Dunkierka (2017) jako Farrier
Dunkierka to przykład filmu w karierze Hardy’ego, w którym najpewniej zagrał z rozbiegu i po znajomości. Pamiętając dobrą współpracę z Nolanem przy filmach Incepcja i Mroczny rycerz powstaje, Hardy i tym razem nie odmówił słynnemu reżyserowi wzbogacenia swoją twarzą jego wizji. Problem jednak w tym, że tak jak Dunkierka nie ma wiele (przynajmniej w mojej ocenie) do zaoferowania sympatykom rasowego kina wojennego, tak scenariusz filmu niewiele oferował też samemu Hardy’emu. Co prawda z góry było wiadome, że i tym razem aktor będzie musiał pocieszyć się drugim lub nawet trzecim planem, ale nic nie wskazywało, że za sprawą Hardy’ego poznamy nową definicję postaci zagadkowej, niepostrzeżenie stosującej autoironię. Cieszący się z występu Hardy’ego fani mogli bowiem podczas oglądania Dunkierki w ogóle go nie poznać, gdyż niemal całość udostępnionego mu czasu ekranowego przesiedział ukryty w masce pilota i kokpicie samolotu, mrużąc oczy i ograniczając słowa do minimum. Będę się upierał, że w tę rolę mógł wcielić się dosłownie każdy – nawet moja mama. Już nawet najwięksi zwolennicy filmu Nolana ukradkiem kpią z roli Hardy’ego, gdyż niepostrzeżenie przyczynił się nią do wytknięcia kolejnego, w tym wypadku kompletnie wymuszonego, występu w masce.

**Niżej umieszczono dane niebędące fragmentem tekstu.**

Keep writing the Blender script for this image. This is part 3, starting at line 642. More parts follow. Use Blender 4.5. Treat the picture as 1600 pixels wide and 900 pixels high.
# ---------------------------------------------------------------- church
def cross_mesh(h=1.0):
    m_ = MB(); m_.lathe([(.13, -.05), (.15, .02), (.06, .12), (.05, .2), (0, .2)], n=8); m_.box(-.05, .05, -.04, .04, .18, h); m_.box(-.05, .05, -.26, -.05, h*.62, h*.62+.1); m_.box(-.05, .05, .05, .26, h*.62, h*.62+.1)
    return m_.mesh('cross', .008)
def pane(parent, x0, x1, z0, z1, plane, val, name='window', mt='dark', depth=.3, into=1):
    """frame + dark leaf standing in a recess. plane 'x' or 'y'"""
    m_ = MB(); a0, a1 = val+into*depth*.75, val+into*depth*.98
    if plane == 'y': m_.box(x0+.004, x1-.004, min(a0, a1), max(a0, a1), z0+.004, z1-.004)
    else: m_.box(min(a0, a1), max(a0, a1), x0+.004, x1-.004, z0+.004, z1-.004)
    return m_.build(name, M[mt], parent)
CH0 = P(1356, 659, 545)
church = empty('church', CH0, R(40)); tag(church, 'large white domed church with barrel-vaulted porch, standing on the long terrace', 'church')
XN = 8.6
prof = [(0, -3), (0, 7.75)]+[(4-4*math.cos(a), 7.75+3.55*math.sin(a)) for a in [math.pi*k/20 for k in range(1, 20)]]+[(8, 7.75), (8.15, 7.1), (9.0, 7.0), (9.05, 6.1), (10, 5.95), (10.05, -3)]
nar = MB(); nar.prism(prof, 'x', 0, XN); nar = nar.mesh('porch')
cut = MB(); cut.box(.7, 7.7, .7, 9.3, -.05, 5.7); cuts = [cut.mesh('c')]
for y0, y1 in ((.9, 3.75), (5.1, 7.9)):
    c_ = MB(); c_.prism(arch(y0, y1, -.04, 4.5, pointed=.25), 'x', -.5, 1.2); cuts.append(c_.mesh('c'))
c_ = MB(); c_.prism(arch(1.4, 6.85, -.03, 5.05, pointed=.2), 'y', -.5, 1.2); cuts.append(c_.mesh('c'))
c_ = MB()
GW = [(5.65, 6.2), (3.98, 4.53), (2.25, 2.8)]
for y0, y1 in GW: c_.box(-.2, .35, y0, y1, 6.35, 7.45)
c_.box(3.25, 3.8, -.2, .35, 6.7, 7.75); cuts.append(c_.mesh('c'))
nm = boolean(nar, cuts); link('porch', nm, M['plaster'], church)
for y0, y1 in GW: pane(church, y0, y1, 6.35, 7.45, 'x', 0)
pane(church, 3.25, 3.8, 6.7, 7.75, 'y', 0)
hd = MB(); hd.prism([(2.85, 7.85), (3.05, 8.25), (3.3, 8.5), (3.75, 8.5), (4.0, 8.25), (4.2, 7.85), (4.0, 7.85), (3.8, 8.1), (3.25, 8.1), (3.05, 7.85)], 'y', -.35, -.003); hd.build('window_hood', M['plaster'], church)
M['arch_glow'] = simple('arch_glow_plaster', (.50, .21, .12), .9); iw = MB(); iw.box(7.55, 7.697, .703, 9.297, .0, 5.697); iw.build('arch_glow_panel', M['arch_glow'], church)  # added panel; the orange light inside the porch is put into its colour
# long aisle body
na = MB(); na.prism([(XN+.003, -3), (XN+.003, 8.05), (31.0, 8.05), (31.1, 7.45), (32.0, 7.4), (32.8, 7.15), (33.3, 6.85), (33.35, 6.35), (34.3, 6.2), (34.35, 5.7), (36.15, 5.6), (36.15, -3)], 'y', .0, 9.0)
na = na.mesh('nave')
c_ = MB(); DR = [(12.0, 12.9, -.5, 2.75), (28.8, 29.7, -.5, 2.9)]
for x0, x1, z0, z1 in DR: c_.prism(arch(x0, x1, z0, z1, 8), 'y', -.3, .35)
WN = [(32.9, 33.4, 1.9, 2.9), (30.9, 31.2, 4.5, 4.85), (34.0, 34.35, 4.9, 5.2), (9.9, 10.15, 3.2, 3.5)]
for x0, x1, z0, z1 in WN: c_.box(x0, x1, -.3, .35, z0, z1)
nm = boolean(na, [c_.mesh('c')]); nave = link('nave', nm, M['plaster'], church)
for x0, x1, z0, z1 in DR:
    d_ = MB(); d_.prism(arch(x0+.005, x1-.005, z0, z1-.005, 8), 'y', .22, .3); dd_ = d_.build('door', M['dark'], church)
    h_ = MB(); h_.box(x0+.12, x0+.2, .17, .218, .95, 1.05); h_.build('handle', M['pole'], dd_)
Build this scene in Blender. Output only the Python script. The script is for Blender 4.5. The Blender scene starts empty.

Być może ta tendencja do kamuflażu stanowi trafną metaforę jego aktorstwa – Hardy zachowuje się czasem, jakby był niewolnikiem swojego emploi, podczas gdy podskórnie kotłują się w nim pokłady wrażliwości, której jest mu coraz trudniej dać wiarygodne ujście. Czyżby się tego wstydził?